» **AIM OF THE TASK**
In the entries below, find the line containing "Keep writing the Blender" and the line containing "weed(*a[:5], label=a[5], h=(.12, .36)". Copy those two lines and everything between them exactly, and only that.

» **RECORDED INFORMATION**
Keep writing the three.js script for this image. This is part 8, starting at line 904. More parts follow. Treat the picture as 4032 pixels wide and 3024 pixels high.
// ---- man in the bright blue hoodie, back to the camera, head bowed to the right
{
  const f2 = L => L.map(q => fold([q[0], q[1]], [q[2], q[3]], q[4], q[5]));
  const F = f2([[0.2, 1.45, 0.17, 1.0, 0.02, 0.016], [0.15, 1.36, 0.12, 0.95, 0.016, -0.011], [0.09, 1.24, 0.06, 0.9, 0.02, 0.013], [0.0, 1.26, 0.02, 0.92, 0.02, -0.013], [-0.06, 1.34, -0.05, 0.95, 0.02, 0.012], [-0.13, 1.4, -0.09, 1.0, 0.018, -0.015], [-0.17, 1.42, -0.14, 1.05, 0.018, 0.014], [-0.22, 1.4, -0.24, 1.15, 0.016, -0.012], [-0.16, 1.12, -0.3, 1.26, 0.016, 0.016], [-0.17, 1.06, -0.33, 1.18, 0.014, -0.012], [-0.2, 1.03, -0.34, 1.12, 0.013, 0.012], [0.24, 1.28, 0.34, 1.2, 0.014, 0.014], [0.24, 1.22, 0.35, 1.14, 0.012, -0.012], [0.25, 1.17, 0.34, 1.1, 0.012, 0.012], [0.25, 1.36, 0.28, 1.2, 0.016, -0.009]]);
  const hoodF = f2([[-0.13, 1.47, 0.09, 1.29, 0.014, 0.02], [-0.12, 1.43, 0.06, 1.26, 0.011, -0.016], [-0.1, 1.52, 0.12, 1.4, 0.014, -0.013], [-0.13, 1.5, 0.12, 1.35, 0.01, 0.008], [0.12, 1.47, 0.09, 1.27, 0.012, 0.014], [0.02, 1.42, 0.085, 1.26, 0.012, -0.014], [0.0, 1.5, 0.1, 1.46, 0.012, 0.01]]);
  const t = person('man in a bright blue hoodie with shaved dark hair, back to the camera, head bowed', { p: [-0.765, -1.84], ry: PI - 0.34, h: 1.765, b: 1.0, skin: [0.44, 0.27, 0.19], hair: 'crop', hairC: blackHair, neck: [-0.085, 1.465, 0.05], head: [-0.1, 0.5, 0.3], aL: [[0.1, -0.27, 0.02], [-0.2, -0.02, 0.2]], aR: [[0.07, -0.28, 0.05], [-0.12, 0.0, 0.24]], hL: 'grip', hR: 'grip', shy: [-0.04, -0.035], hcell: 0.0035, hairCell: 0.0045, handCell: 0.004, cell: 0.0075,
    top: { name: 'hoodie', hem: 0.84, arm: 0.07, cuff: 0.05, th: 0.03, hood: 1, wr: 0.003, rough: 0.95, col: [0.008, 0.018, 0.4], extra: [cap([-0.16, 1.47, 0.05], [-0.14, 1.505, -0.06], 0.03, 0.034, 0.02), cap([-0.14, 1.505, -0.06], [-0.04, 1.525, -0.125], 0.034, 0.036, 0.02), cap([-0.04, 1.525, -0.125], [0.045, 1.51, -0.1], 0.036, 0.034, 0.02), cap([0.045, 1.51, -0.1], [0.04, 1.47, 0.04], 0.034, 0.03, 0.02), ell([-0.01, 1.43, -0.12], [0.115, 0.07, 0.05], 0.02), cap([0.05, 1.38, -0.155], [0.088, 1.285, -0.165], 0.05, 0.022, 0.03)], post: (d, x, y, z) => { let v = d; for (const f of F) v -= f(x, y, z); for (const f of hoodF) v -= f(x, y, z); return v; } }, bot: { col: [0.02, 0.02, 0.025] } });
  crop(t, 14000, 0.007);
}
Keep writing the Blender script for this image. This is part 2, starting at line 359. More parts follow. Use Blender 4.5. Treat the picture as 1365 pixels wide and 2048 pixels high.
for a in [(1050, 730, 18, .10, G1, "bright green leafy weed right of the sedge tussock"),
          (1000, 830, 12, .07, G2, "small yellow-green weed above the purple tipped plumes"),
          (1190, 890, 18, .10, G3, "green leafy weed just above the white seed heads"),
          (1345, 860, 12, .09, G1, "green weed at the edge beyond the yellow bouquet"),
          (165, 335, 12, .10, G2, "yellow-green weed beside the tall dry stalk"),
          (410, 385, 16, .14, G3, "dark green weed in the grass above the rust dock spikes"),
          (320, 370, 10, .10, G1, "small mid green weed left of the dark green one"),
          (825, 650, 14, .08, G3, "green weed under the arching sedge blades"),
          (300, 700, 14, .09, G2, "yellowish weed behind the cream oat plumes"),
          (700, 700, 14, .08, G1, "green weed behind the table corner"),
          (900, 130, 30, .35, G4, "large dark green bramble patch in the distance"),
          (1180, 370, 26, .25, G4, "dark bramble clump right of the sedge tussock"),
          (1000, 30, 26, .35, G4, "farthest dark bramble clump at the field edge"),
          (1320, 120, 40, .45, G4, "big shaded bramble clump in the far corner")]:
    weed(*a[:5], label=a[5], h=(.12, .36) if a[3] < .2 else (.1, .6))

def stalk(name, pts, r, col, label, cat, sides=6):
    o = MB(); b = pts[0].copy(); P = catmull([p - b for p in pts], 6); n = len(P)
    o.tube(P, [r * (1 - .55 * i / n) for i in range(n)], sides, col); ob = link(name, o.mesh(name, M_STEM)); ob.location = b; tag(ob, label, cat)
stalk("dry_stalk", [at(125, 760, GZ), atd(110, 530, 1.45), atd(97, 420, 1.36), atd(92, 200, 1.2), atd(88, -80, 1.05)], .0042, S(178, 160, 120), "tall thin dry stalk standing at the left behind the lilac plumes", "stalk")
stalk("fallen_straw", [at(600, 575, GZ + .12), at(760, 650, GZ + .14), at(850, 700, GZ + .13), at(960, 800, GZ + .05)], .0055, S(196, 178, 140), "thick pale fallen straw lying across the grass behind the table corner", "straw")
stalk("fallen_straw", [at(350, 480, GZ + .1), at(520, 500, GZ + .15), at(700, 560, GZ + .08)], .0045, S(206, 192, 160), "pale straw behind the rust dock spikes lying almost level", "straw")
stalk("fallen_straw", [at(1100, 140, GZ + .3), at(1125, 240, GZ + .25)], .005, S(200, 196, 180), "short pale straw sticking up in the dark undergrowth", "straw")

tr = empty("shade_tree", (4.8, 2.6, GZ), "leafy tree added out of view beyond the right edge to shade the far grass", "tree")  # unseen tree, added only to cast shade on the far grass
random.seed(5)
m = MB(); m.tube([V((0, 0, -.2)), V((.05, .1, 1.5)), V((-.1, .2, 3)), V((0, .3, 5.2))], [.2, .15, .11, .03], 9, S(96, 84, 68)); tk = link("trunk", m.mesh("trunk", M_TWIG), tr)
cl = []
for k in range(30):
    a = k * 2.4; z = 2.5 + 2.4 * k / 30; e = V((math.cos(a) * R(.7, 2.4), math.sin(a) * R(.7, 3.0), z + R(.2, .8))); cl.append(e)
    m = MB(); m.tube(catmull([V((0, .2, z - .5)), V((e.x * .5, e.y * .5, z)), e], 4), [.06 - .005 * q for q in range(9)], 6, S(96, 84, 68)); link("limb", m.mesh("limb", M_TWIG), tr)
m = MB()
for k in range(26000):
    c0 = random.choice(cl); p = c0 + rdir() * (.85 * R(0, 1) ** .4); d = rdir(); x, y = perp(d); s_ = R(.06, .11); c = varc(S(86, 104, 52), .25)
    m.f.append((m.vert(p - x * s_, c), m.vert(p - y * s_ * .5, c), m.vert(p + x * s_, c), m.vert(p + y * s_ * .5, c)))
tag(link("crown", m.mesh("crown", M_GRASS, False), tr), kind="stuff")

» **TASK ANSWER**
Keep writing the Blender script for this image. This is part 2, starting at line 359. More parts follow. Use Blender 4.5. Treat the picture as 1365 pixels wide and 2048 pixels high.
for a in [(1050, 730, 18, .10, G1, "bright green leafy weed right of the sedge tussock"),
          (1000, 830, 12, .07, G2, "small yellow-green weed above the purple tipped plumes"),
          (1190, 890, 18, .10, G3, "green leafy weed just above the white seed heads"),
          (1345, 860, 12, .09, G1, "green weed at the edge beyond the yellow bouquet"),
          (165, 335, 12, .10, G2, "yellow-green weed beside the tall dry stalk"),
          (410, 385, 16, .14, G3, "dark green weed in the grass above the rust dock spikes"),
          (320, 370, 10, .10, G1, "small mid green weed left of the dark green one"),
          (825, 650, 14, .08, G3, "green weed under the arching sedge blades"),
          (300, 700, 14, .09, G2, "yellowish weed behind the cream oat plumes"),
          (700, 700, 14, .08, G1, "green weed behind the table corner"),
          (900, 130, 30, .35, G4, "large dark green bramble patch in the distance"),
          (1180, 370, 26, .25, G4, "dark bramble clump right of the sedge tussock"),
          (1000, 30, 26, .35, G4, "farthest dark bramble clump at the field edge"),
          (1320, 120, 40, .45, G4, "big shaded bramble clump in the far corner")]:
    weed(*a[:5], label=a[5], h=(.12, .36) if a[3] < .2 else (.1, .6))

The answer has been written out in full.